Required work
Please quote every line word for word.
=-=-=-=-=
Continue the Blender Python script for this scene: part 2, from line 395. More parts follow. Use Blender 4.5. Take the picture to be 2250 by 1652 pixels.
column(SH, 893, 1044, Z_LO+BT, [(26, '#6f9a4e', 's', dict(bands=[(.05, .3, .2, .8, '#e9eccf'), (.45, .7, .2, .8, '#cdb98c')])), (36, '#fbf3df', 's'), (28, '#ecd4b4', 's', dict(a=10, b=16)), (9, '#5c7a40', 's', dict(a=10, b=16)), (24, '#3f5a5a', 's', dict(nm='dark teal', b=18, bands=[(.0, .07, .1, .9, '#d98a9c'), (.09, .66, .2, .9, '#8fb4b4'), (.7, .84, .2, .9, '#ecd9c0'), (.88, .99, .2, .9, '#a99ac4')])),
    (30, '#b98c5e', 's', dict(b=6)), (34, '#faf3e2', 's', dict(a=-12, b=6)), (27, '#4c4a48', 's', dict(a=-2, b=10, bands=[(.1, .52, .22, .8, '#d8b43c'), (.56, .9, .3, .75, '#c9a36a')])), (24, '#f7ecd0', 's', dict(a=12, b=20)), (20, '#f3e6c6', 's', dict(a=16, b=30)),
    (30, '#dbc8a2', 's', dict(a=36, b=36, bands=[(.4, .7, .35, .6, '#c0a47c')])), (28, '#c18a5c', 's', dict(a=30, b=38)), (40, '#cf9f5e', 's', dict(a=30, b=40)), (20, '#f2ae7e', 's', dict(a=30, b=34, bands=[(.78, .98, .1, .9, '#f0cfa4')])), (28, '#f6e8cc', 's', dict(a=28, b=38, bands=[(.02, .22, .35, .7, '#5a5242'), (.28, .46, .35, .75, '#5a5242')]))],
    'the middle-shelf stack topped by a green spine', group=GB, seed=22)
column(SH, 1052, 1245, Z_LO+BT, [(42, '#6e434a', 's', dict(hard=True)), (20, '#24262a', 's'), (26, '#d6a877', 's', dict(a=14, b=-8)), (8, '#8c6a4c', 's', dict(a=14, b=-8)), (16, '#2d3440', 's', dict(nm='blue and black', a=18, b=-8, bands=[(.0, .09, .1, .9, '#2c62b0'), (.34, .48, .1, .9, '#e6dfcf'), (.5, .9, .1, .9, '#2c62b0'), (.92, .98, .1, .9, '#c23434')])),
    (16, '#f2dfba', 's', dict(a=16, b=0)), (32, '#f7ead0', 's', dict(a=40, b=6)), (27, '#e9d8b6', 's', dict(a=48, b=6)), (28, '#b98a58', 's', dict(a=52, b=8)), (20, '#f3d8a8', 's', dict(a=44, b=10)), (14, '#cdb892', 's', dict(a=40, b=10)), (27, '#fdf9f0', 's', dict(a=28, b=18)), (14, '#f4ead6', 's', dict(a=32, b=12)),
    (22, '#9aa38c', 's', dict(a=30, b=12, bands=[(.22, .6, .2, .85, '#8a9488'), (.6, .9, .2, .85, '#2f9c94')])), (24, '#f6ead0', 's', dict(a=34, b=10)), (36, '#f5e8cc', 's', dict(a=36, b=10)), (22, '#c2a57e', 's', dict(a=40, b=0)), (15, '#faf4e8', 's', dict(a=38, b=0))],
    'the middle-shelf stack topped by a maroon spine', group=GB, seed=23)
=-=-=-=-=
Answer to the problem
Continue the Blender Python script for this scene: part 2, from line 395. More parts follow. Use Blender 4.5. Take the picture to be 2250 by 1652 pixels.
column(SH, 893, 1044, Z_LO+BT, [(26, '#6f9a4e', 's', dict(bands=[(.05, .3, .2, .8, '#e9eccf'), (.45, .7, .2, .8, '#cdb98c')])), (36, '#fbf3df', 's'), (28, '#ecd4b4', 's', dict(a=10, b=16)), (9, '#5c7a40', 's', dict(a=10, b=16)), (24, '#3f5a5a', 's', dict(nm='dark teal', b=18, bands=[(.0, .07, .1, .9, '#d98a9c'), (.09, .66, .2, .9, '#8fb4b4'), (.7, .84, .2, .9, '#ecd9c0'), (.88, .99, .2, .9, '#a99ac4')])),
    (30, '#b98c5e', 's', dict(b=6)), (34, '#faf3e2', 's', dict(a=-12, b=6)), (27, '#4c4a48', 's', dict(a=-2, b=10, bands=[(.1, .52, .22, .8, '#d8b43c'), (.56, .9, .3, .75, '#c9a36a')])), (24, '#f7ecd0', 's', dict(a=12, b=20)), (20, '#f3e6c6', 's', dict(a=16, b=30)),
    (30, '#dbc8a2', 's', dict(a=36, b=36, bands=[(.4, .7, .35, .6, '#c0a47c')])), (28, '#c18a5c', 's', dict(a=30, b=38)), (40, '#cf9f5e', 's', dict(a=30, b=40)), (20, '#f2ae7e', 's', dict(a=30, b=34, bands=[(.78, .98, .1, .9, '#f0cfa4')])), (28, '#f6e8cc', 's', dict(a=28, b=38, bands=[(.02, .22, .35, .7, '#5a5242'), (.28, .46, .35, .75, '#5a5242')]))],
    'the middle-shelf stack topped by a green spine', group=GB, seed=22)
column(SH, 1052, 1245, Z_LO+BT, [(42, '#6e434a', 's', dict(hard=True)), (20, '#24262a', 's'), (26, '#d6a877', 's', dict(a=14, b=-8)), (8, '#8c6a4c', 's', dict(a=14, b=-8)), (16, '#2d3440', 's', dict(nm='blue and black', a=18, b=-8, bands=[(.0, .09, .1, .9, '#2c62b0'), (.34, .48, .1, .9, '#e6dfcf'), (.5, .9, .1, .9, '#2c62b0'), (.92, .98, .1, .9, '#c23434')])),
    (16, '#f2dfba', 's', dict(a=16, b=0)), (32, '#f7ead0', 's', dict(a=40, b=6)), (27, '#e9d8b6', 's', dict(a=48, b=6)), (28, '#b98a58', 's', dict(a=52, b=8)), (20, '#f3d8a8', 's', dict(a=44, b=10)), (14, '#cdb892', 's', dict(a=40, b=10)), (27, '#fdf9f0', 's', dict(a=28, b=18)), (14, '#f4ead6', 's', dict(a=32, b=12)),
    (22, '#9aa38c', 's', dict(a=30, b=12, bands=[(.22, .6, .2, .85, '#8a9488'), (.6, .9, .2, .85, '#2f9c94')])), (24, '#f6ead0', 's', dict(a=34, b=10)), (36, '#f5e8cc', 's', dict(a=36, b=10)), (22, '#c2a57e', 's', dict(a=40, b=0)), (15, '#faf4e8', 's', dict(a=38, b=0))],
    'the middle-shelf stack topped by a maroon spine', group=GB, seed=23)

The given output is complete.